▸ **Work required**
Once the pictures are set aside, transcribe the remaining data exactly.

_ _ _ _

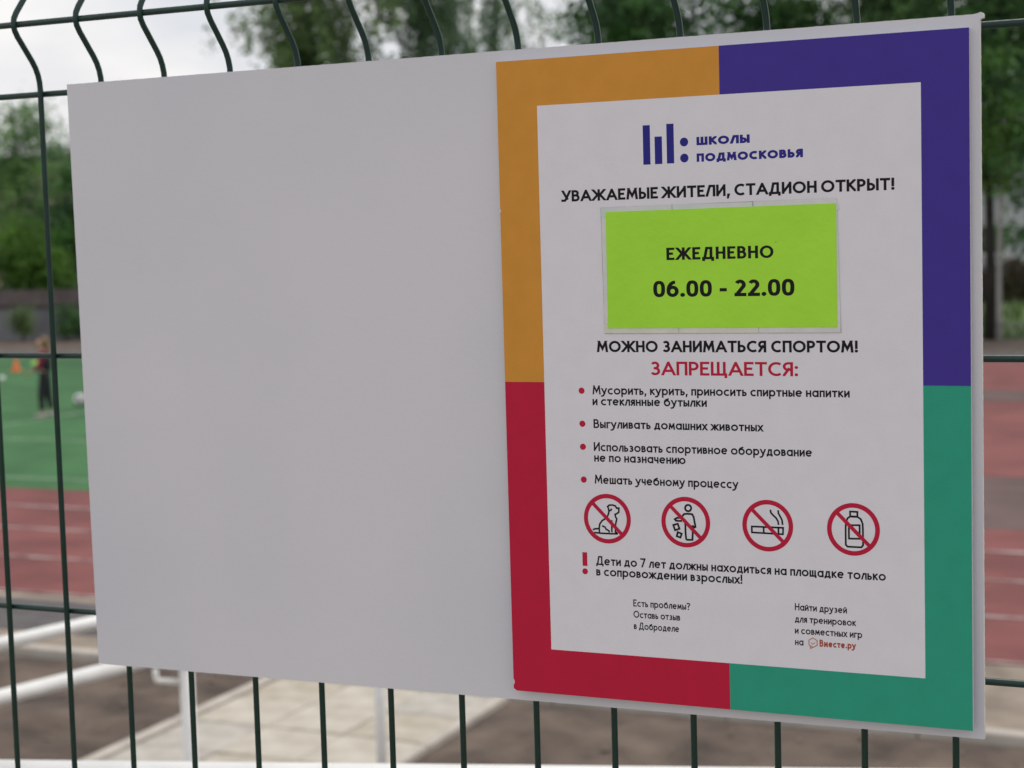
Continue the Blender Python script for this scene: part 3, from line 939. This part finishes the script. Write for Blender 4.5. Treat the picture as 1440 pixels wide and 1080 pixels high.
def letters(text, w, xh=0.70, track_=0.085, space=0.30, narrow=1.0):
    """returns list of strokes (each a list of polygons) in cap-height units and the total width"""
    x = 0.0; out_ = []
    dots = lambda cx, cy, r: [[(cx + r * math.cos(2 * math.pi * k / 16), cy + r * math.sin(2 * math.pi * k / 16)) for k in range(16)]]
    for ch in text:
        if ch == ' ':
            x += space; continue
        if ch in '.,!?:':
            r = w * .62
            if ch == '.': out_.append(dots(x + r, r, r)); x += 2 * r
            elif ch == ',': out_.append([[(x + r * .3, w * 1.0), (x, -w * 1.1), (x + w * .75, -w * 1.1), (x + w * 1.35, w * 1.0)][::-1]]); x += w * 1.35
            elif ch == ':': out_.append(dots(x + r, r, r)); out_.append(dots(x + r, .62, r)); x += 2 * r
            elif ch == '!':
                out_.append(dots(x + r, r, r)); out_.append([[(x + r - w / 2, .30), (x + r + w / 2, .30), (x + r + w / 2, 1), (x + r - w / 2, 1)]]); x += 2 * r
            else:
                out_.append(dots(x + .26, r, r))
                pl = arc(.26, .76, .24, .24 - w / 2, 160, -60, 10) + [(.26, .46), (.26, .30)]
                out_.append([[(a + x, c) for a, c in qd] for qd in ribbon(pl, w)]); x += .54
            x += track_ * 1.0
            continue
        if ch in GL and not ch.isupper() and ch.isalpha(): key, hh = ch, xh
        elif ch in LOW: key, hh = LOW[ch], xh
        else: key, hh = ch, 1.0
        gw, strokes = GL[key]
        hs = hh - w
        wsx = (hh - w * .62) * narrow * (1.06 if hh < 1 else 1.0)
        for st in strokes:
            butt = isinstance(st, tuple)
            pl = st[1] if butt else st
            pp_ = [(w / 2 + px_ * wsx, w / 2 + py_ * hs) for px_, py_ in pl]
            closed = (abs(pp_[0][0] - pp_[-1][0]) < 1e-6 and abs(pp_[0][1] - pp_[-1][1]) < 1e-6)
            qs = ribbon(pp_, w, closed, 0.0 if (butt or closed) else w * .9)
            lo_ = min([py_ for _, py_ in pl]); hi_ = max([py_ for _, py_ in pl])
            lo_ = (w / 2 + lo_ * hs - w / 2) if lo_ < -.01 else 0.0
            hi_ = (w / 2 + hi_ * hs + w / 2) if hi_ > 1.05 else hh
            if butt: lo_ -= .02; hi_ += .02
            # keep horizontal arms from overshooting sideways
            qs2 = []
            for qd in qs:
                qd = clip(qd, lo_, hi_)
                if not qd: continue
                if not butt and not closed:
                    sw = [(c, a) for a, c in qd]
                    sw = clip(sw, 0.0 if key not in 'АЛХЖМУу' else -w, w + gw * wsx if key not in 'АЛХЖМУу' else gw * wsx + 2 * w)
                    qd = [(c, a) for a, c in sw]
                if len(qd) >= 3: qs2.append([(a + x, c) for a, c in qd])
            out_.append(qs2)
        x += gw * wsx + w + track_ * (0.75 if key in 'АТГУЛ' else 1.0)
    return out_, x - track_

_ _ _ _

▸ **Output for this task**
Continue the Blender Python script for this scene: part 3, from line 939. This part finishes the script. Write for Blender 4.5. Treat the picture as 1440 pixels wide and 1080 pixels high.
def letters(text, w, xh=0.70, track_=0.085, space=0.30, narrow=1.0):
    """returns list of strokes (each a list of polygons) in cap-height units and the total width"""
    x = 0.0; out_ = []
    dots = lambda cx, cy, r: [[(cx + r * math.cos(2 * math.pi * k / 16), cy + r * math.sin(2 * math.pi * k / 16)) for k in range(16)]]
    for ch in text:
        if ch == ' ':
            x += space; continue
        if ch in '.,!?:':
            r = w * .62
            if ch == '.': out_.append(dots(x + r, r, r)); x += 2 * r
            elif ch == ',': out_.append([[(x + r * .3, w * 1.0), (x, -w * 1.1), (x + w * .75, -w * 1.1), (x + w * 1.35, w * 1.0)][::-1]]); x += w * 1.35
            elif ch == ':': out_.append(dots(x + r, r, r)); out_.append(dots(x + r, .62, r)); x += 2 * r
            elif ch == '!':
                out_.append(dots(x + r, r, r)); out_.append([[(x + r - w / 2, .30), (x + r + w / 2, .30), (x + r + w / 2, 1), (x + r - w / 2, 1)]]); x += 2 * r
            else:
                out_.append(dots(x + .26, r, r))
                pl = arc(.26, .76, .24, .24 - w / 2, 160, -60, 10) + [(.26, .46), (.26, .30)]
                out_.append([[(a + x, c) for a, c in qd] for qd in ribbon(pl, w)]); x += .54
            x += track_ * 1.0
            continue
        if ch in GL and not ch.isupper() and ch.isalpha(): key, hh = ch, xh
        elif ch in LOW: key, hh = LOW[ch], xh
        else: key, hh = ch, 1.0
        gw, strokes = GL[key]
        hs = hh - w
        wsx = (hh - w * .62) * narrow * (1.06 if hh < 1 else 1.0)
        for st in strokes:
            butt = isinstance(st, tuple)
            pl = st[1] if butt else st
            pp_ = [(w / 2 + px_ * wsx, w / 2 + py_ * hs) for px_, py_ in pl]
            closed = (abs(pp_[0][0] - pp_[-1][0]) < 1e-6 and abs(pp_[0][1] - pp_[-1][1]) < 1e-6)
            qs = ribbon(pp_, w, closed, 0.0 if (butt or closed) else w * .9)
            lo_ = min([py_ for _, py_ in pl]); hi_ = max([py_ for _, py_ in pl])
            lo_ = (w / 2 + lo_ * hs - w / 2) if lo_ < -.01 else 0.0
            hi_ = (w / 2 + hi_ * hs + w / 2) if hi_ > 1.05 else hh
            if butt: lo_ -= .02; hi_ += .02
            # keep horizontal arms from overshooting sideways
            qs2 = []
            for qd in qs:
                qd = clip(qd, lo_, hi_)
                if not qd: continue
                if not butt and not closed:
                    sw = [(c, a) for a, c in qd]
                    sw = clip(sw, 0.0 if key not in 'АЛХЖМУу' else -w, w + gw * wsx if key not in 'АЛХЖМУу' else gw * wsx + 2 * w)
                    qd = [(c, a) for a, c in sw]
                if len(qd) >= 3: qs2.append([(a + x, c) for a, c in qd])
            out_.append(qs2)
        x += gw * wsx + w + track_ * (0.75 if key in 'АТГУЛ' else 1.0)
    return out_, x - track_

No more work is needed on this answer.